In the rectangle we also report the summary statistics for the period 1998-2023 which includes the average percent differential, the maximum difference, the minimum difference, and the standard deviation of these annual percent changes.

Keep in mind that the Ag Outlook figures are released mid to late February each year, but the final WASDE projections are issued the following November, more than 18 months later, so the situation can change greatly over the marketing year.

Nonetheless it appears that pegging domestic demand has the greatest accuracy as final FSI usage has averaged just 0.2% over what USDA projects at the Ag Outlook and the standard deviation is quite low at 5.4%.

This is also the standard deviation of the feed estimate which tends to average 2.4% below what USDA projects at the Ag Forum.

The planted area projections are also usually close to the mark averaging 0.2% below what USDA projects at the Ag Forum with the lowest standard deviation of 2.9%.
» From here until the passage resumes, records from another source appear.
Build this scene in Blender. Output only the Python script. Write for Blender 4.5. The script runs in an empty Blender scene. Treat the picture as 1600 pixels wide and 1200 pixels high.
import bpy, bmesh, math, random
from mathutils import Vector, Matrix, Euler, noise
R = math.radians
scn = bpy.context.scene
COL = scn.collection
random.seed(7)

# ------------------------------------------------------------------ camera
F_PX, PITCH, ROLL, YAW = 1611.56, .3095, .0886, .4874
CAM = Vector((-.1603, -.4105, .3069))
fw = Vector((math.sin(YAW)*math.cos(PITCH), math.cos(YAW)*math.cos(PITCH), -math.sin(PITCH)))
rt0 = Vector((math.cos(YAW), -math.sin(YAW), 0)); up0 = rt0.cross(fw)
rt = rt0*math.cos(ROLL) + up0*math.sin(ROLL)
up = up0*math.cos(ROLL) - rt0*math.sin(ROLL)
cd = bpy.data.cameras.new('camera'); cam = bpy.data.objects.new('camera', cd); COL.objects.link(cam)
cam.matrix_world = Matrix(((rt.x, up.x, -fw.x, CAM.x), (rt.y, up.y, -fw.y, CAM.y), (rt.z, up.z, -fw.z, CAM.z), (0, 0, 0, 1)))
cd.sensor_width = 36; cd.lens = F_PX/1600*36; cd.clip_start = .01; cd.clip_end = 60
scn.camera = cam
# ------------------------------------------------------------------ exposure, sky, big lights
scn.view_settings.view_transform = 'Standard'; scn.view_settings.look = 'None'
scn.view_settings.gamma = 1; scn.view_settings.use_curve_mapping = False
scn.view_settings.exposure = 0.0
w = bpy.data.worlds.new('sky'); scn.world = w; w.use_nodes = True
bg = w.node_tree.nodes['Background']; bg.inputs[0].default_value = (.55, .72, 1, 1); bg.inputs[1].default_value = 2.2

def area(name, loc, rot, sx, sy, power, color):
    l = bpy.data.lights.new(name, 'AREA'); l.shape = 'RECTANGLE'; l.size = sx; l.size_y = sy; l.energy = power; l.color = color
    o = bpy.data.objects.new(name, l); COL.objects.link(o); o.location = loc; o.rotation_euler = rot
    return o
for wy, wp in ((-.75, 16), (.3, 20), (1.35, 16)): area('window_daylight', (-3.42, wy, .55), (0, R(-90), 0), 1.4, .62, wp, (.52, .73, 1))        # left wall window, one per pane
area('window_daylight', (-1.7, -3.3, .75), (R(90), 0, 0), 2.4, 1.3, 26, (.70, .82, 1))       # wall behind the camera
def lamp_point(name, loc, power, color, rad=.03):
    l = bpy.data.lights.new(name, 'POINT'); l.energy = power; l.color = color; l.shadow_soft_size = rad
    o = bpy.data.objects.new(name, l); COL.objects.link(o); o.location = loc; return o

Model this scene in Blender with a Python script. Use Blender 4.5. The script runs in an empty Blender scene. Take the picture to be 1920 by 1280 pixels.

Given the uncertainty of weather during the growing season we found it somewhat surprising that the final yield averages are just 1.2% below the Ag Outlook projection with a standard deviation of 6.6%.

The biggest challenge appears to be projecting exports as the final figure averages 18.3% below the Ag Outlook projection with a standard deviation of 24.7% while the average farm price tends to be 8.3% higher than what is forecast 18 months earlier with the second highest standard deviation of 19.5%.

As for this year's projections, the most interesting detail is 2023 planted area at 94.64 million acres, 4.0% above the year ago Ag Outlook forecast of a 91 million acre corn planted area, the third largest miss since projections started back in the 1998/99 season.